The listing below begins with the first line you should copy; stop after the line containing "COL = SC.collection", and drop every picture.
-- begin Information provided --
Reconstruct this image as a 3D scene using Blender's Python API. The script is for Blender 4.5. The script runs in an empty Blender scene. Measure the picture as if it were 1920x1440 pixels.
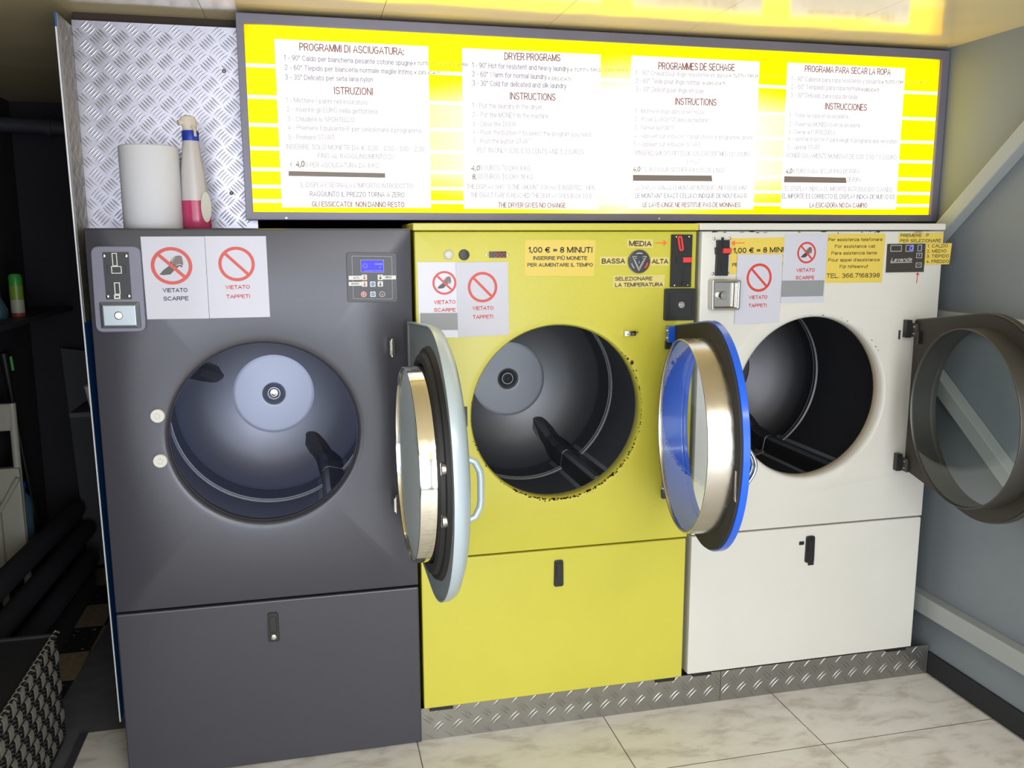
import bpy, bmesh, math, random
from math import pi, sin, cos, radians, hypot, atan2
from mathutils import Vector, Matrix
random.seed(7)
SC = bpy.context.scene
COL = SC.collection

# ------------------------------------------------------------------ camera, light, exposure
cam_d = bpy.data.cameras.new('camera'); cam = bpy.data.objects.new('camera', cam_d); COL.objects.link(cam)
cam_d.sensor_width = 36.0; cam_d.lens = 30.327; cam_d.clip_start = 0.02
_r, _u, _f = Vector((0.9733,-0.2296,-0.0029)), Vector((0.0407,0.1597,0.9863)), Vector((0.2260,0.9601,-0.1647))
cam.matrix_world = Matrix(((_r.x, _u.x, -_f.x, 0), (_r.y, _u.y, -_f.y, 0), (_r.z, _u.z, -_f.z, 0), (0, 0, 0, 1)))
cam.location = (0.5327,-2.6579,1.6653)
SC.camera = cam
SC.view_settings.view_transform = 'Standard'; SC.view_settings.look = 'None'
SC.view_settings.gamma = 1.0; SC.view_settings.use_curve_mapping = False
SC.view_settings.exposure = 0.0
world = bpy.data.worlds.new('sky'); SC.world = world; world.use_nodes = True
world.node_tree.nodes['Background'].inputs[0].default_value = (.55, .68, .9, 1)
world.node_tree.nodes['Background'].inputs[1].default_value = 0.35

def area(name, loc, target, sx, sy, power, col, spread=180):
    l = bpy.data.lights.new(name, 'AREA'); l.shape = 'RECTANGLE'; l.size = sx; l.size_y = sy
    l.energy = power; l.color = col; l.spread = radians(spread)
    o = bpy.data.objects.new(name, l); COL.objects.link(o); o.location = loc
    o.rotation_euler = (Vector(target) - Vector(loc)).to_track_quat('-Z', 'Y').to_euler()
    return o
# daylight entering through the glazed shop front behind the photographer
area('daylight_pane_door', (.06, -4.5, 1.22), (.06, 0, 1.0), .80, 2.1, 34, (.88, .94, 1.0))
area('daylight_pane_shopfront', (1.36, -4.5, 1.22), (1.36, 0, 1.0), 1.30, 2.1, 80, (.90, .95, 1.0))

# side fill light added at the left wall to brighten the grey door glass
area('added_side_fill', (-.83, -2.75, 1.35), (1.2, -.9, .9), 1.5, 1.6, 34, (.90, .95, 1.0))
# overhead fill light added to brighten the floor, behind and above the photographer
area('added_floor_fill', (1.3, -2.6, 2.33), (1.3, -2.6, 0), 1.6, .3, 30, (1.0, .98, .94))

# ------------------------------------------------------------------ materials
def lin(c):
    return tuple(((x/255)/12.92 if x/255 <= .04045 else ((x/255+.055)/1.055)**2.4) for x in c)
MATS = {}
def new_mat(name):
    m = bpy.data.materials.new(name); m.use_nodes = True
    nt = m.node_tree; b = nt.nodes['Principled BSDF']; MATS[name] = m
    return m, nt, b
def N(nt, t, **kw):
    n = nt.nodes.new(t)
    for k, v in kw.items(): setattr(n, k, v)
    return n
def pbr(name, rgb, rough=.5, metal=0., bump=None, coat=0., var=None, spec=None, rvar=None):
    """rgb in 0-255 sRGB; bump=(scale,strength,distance); var=(scale,amount) soft tone variation"""
    m, nt, b = new_mat(name); L = nt.links.new
    col = lin(rgb); b.inputs['Base Color'].default_value = (*col, 1)
    b.inputs['Roughness'].default_value = rough; b.inputs['Metallic'].default_value = metal
    if coat: b.inputs['Coat Weight'].default_value = coat; b.inputs['Coat Roughness'].default_value = .12
    if spec is not None: b.inputs['Specular IOR Level'].default_value = spec
    tc = N(nt, 'ShaderNodeTexCoord')
    if bump:
        nz = N(nt, 'ShaderNodeTexNoise'); nz.inputs['Scale'].default_value = bump[0]; nz.inputs['Detail'].default_value = 2
        bp = N(nt, 'ShaderNodeBump'); bp.inputs['Strength'].default_value = bump[1]; bp.inputs['Distance'].default_value = bump[2]
        L(tc.outputs['Object'], nz.inputs['Vector']); L(nz.outputs['Fac'], bp.inputs['Height']); L(bp.outputs['Normal'], b.inputs['Normal'])
    if var:
        nz = N(nt, 'ShaderNodeTexNoise'); nz.inputs['Scale'].default_value = var[0]; nz.inputs['Detail'].default_value = 5
        rp = N(nt, 'ShaderNodeMapRange'); rp.inputs[1].default_value = .3; rp.inputs[2].default_value = .7
        rp.inputs[3].default_value = 1-var[1]; rp.inputs[4].default_value = 1+var[1]
        hs = N(nt, 'ShaderNodeHueSaturation'); hs.inputs['Color'].default_value = (*col, 1)
        L(tc.outputs['Object'], nz.inputs['Vector']); L(nz.outputs['Fac'], rp.inputs[0]); L(rp.outputs[0], hs.inputs['Value']); L(hs.outputs[0], b.inputs['Base Color'])
    if rvar:
        nz = N(nt, 'ShaderNodeTexNoise'); nz.inputs['Scale'].default_value = rvar[0]; nz.inputs['Detail'].default_value = 6
        rp = N(nt, 'ShaderNodeMapRange'); rp.inputs[1].default_value = .3; rp.inputs[2].default_value = .7
        rp.inputs[3].default_value = max(.02, rough-rvar[1]); rp.inputs[4].default_value = rough+rvar[1]
        L(tc.outputs['Object'], nz.inputs['Vector']); L(nz.outputs['Fac'], rp.inputs[0]); L(rp.outputs[0], b.inputs['Roughness'])
    return m
def emit(name, rgb_lin, s):
    m, nt, b = new_mat(name)
    b.inputs['Base Color'].default_value = (.02, .02, .02, 1)
    b.inputs['Emission Color'].default_value = (*rgb_lin, 1); b.inputs['Emission Strength'].default_value = s
    return m

grey_paint = pbr('grey_paint', (69, 69, 77), .27, .2, bump=(420, .10, .0012))
yellow_paint = pbr('yellow_paint', (200, 193, 72), .32, 0, bump=(300, .17, .0016), var=(3, .03))
white_paint = pbr('white_paint', (214, 212, 205), .34, 0, bump=(160, .06, .001), var=(2.5, .03))
blue_paint = pbr('blue_paint', (10, 88, 214), .28, 0, coat=.3)
silver_paint = pbr('silver_paint', (176, 190, 200), .30, .25)
silver_inner = pbr('silver_inner', (128, 136, 138), .45, .1)
pale_backing = pbr('pale_backing', (236, 242, 242), .5)
steel = pbr('steel', (196, 192, 186), .24, 1., rvar=(30, .06))
satin = pbr('satin_steel', (158, 166, 172), .42, .75)
chrome = pbr('chrome', (225, 222, 214), .10, 1.)
dark_steel = pbr('dark_steel', (92, 90, 86), .42, .8, var=(4, .15))
tread_alu = pbr('tread_aluminium', (176, 175, 188), .36, 1., bump=(60, .08, .002), rvar=(8, .06))
tread_strip_m = pbr('tread_strip_metal', (176, 168, 152), .5, .8)  # duller copy of the tread plate; its dim reflection is put into the colour
tread_dull = pbr('tread_aluminium_dull', (158, 156, 152), .38, .9, var=(5, .06), rvar=(8, .06))
black_plastic = pbr('black_plastic', (30, 30, 32), .42)
black_rubber = pbr('black_rubber', (26, 26, 27), .6)
foam_black = pbr('foam_black', (44, 40, 36), .85, bump=(300, .3, .001))
charcoal = pbr('charcoal_panel', (62, 62, 70), .4)
frame_grey = pbr('frame_grey', (112, 110, 128), .38, .15, var=(6, .05))
paper = pbr('paper', (186, 184, 197), .26, 0, bump=(14, .16, .01), coat=.3)
paper_matt = pbr('paper_matt', (198, 198, 211), .5, 0, bump=(12, .05, .004))
label_yellow = pbr('label_yellow', (222, 196, 88), .45, 0, bump=(30, .05, .002))
label_tan = pbr('label_tan', (216, 200, 120), .45)
grey_tape = pbr('grey_tape', (140, 143, 146), .45, 0, bump=(200, .1, .001))
ink_red = pbr('ink_red', (204, 66, 56), .4)
ink_navy = pbr('ink_navy', (44, 46, 76), .4)
ink_dark = pbr('ink_dark', (58, 50, 40), .45)
ink_orange = pbr('ink_orange', (232, 110, 52), .5)
ink_shoe = pbr('ink_shoe', (70, 66, 66), .4)
ink_shoe_tan = pbr('ink_shoe_tan', (112, 98, 90), .4)
ink_white = pbr('ink_white', (205, 203, 198), .45)
ink_grey = pbr('ink_grey', (150, 150, 150), .5)
red_plastic = pbr('red_plastic', (222, 62, 58), .35)
dull_red = pbr('dull_red', (150, 60, 62), .5)
blue_print = pbr('blue_print', (62, 130, 196), .4)
white_plastic = pbr('white_plastic', (214, 212, 206), .35)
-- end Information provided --
→ Task response
Reconstruct this image as a 3D scene using Blender's Python API. The script is for Blender 4.5. The script runs in an empty Blender scene. Measure the picture as if it were 1920x1440 pixels.
import bpy, bmesh, math, random
from math import pi, sin, cos, radians, hypot, atan2
from mathutils import Vector, Matrix
random.seed(7)
SC = bpy.context.scene
COL = SC.collection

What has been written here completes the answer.